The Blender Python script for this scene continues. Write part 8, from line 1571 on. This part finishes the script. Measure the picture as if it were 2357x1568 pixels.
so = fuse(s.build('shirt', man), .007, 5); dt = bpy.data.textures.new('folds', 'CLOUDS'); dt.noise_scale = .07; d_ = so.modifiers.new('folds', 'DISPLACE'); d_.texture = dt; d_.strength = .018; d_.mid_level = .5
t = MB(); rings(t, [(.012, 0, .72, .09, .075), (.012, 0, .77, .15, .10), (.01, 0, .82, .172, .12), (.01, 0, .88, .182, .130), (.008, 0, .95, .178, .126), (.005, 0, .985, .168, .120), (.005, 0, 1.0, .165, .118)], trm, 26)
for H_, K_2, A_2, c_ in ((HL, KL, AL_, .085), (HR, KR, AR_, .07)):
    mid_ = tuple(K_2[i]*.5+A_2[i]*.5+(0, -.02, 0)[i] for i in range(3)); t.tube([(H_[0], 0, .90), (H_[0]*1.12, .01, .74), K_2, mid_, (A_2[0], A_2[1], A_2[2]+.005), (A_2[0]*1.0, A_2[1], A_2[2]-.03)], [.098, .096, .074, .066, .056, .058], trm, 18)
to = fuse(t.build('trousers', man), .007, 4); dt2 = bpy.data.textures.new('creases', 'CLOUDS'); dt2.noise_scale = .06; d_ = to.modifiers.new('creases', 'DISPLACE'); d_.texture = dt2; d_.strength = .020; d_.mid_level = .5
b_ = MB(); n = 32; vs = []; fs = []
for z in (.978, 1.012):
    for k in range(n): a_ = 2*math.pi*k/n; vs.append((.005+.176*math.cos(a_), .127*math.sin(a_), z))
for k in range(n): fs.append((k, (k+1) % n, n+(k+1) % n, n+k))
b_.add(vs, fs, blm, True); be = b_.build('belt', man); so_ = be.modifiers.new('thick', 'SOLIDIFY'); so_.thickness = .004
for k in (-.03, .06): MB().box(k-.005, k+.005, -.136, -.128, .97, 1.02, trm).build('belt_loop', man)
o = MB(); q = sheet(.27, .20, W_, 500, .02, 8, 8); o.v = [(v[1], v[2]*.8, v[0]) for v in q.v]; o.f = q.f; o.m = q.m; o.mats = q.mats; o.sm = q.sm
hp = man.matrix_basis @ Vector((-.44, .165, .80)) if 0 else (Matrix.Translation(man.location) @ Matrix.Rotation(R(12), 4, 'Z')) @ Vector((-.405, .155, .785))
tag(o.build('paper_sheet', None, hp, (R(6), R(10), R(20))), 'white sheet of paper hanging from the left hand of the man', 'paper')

◆ TASK BRIEF:
Give back the data above exactly as it appears.

◆ EXPECTED OUTPUT:
The Blender Python script for this scene continues. Write part 8, from line 1571 on. This part finishes the script. Measure the picture as if it were 2357x1568 pixels.
so = fuse(s.build('shirt', man), .007, 5); dt = bpy.data.textures.new('folds', 'CLOUDS'); dt.noise_scale = .07; d_ = so.modifiers.new('folds', 'DISPLACE'); d_.texture = dt; d_.strength = .018; d_.mid_level = .5
t = MB(); rings(t, [(.012, 0, .72, .09, .075), (.012, 0, .77, .15, .10), (.01, 0, .82, .172, .12), (.01, 0, .88, .182, .130), (.008, 0, .95, .178, .126), (.005, 0, .985, .168, .120), (.005, 0, 1.0, .165, .118)], trm, 26)
for H_, K_2, A_2, c_ in ((HL, KL, AL_, .085), (HR, KR, AR_, .07)):
    mid_ = tuple(K_2[i]*.5+A_2[i]*.5+(0, -.02, 0)[i] for i in range(3)); t.tube([(H_[0], 0, .90), (H_[0]*1.12, .01, .74), K_2, mid_, (A_2[0], A_2[1], A_2[2]+.005), (A_2[0]*1.0, A_2[1], A_2[2]-.03)], [.098, .096, .074, .066, .056, .058], trm, 18)
to = fuse(t.build('trousers', man), .007, 4); dt2 = bpy.data.textures.new('creases', 'CLOUDS'); dt2.noise_scale = .06; d_ = to.modifiers.new('creases', 'DISPLACE'); d_.texture = dt2; d_.strength = .020; d_.mid_level = .5
b_ = MB(); n = 32; vs = []; fs = []
for z in (.978, 1.012):
    for k in range(n): a_ = 2*math.pi*k/n; vs.append((.005+.176*math.cos(a_), .127*math.sin(a_), z))
for k in range(n): fs.append((k, (k+1) % n, n+(k+1) % n, n+k))
b_.add(vs, fs, blm, True); be = b_.build('belt', man); so_ = be.modifiers.new('thick', 'SOLIDIFY'); so_.thickness = .004
for k in (-.03, .06): MB().box(k-.005, k+.005, -.136, -.128, .97, 1.02, trm).build('belt_loop', man)
o = MB(); q = sheet(.27, .20, W_, 500, .02, 8, 8); o.v = [(v[1], v[2]*.8, v[0]) for v in q.v]; o.f = q.f; o.m = q.m; o.mats = q.mats; o.sm = q.sm
hp = man.matrix_basis @ Vector((-.44, .165, .80)) if 0 else (Matrix.Translation(man.location) @ Matrix.Rotation(R(12), 4, 'Z')) @ Vector((-.405, .155, .785))
tag(o.build('paper_sheet', None, hp, (R(6), R(10), R(20))), 'white sheet of paper hanging from the left hand of the man', 'paper')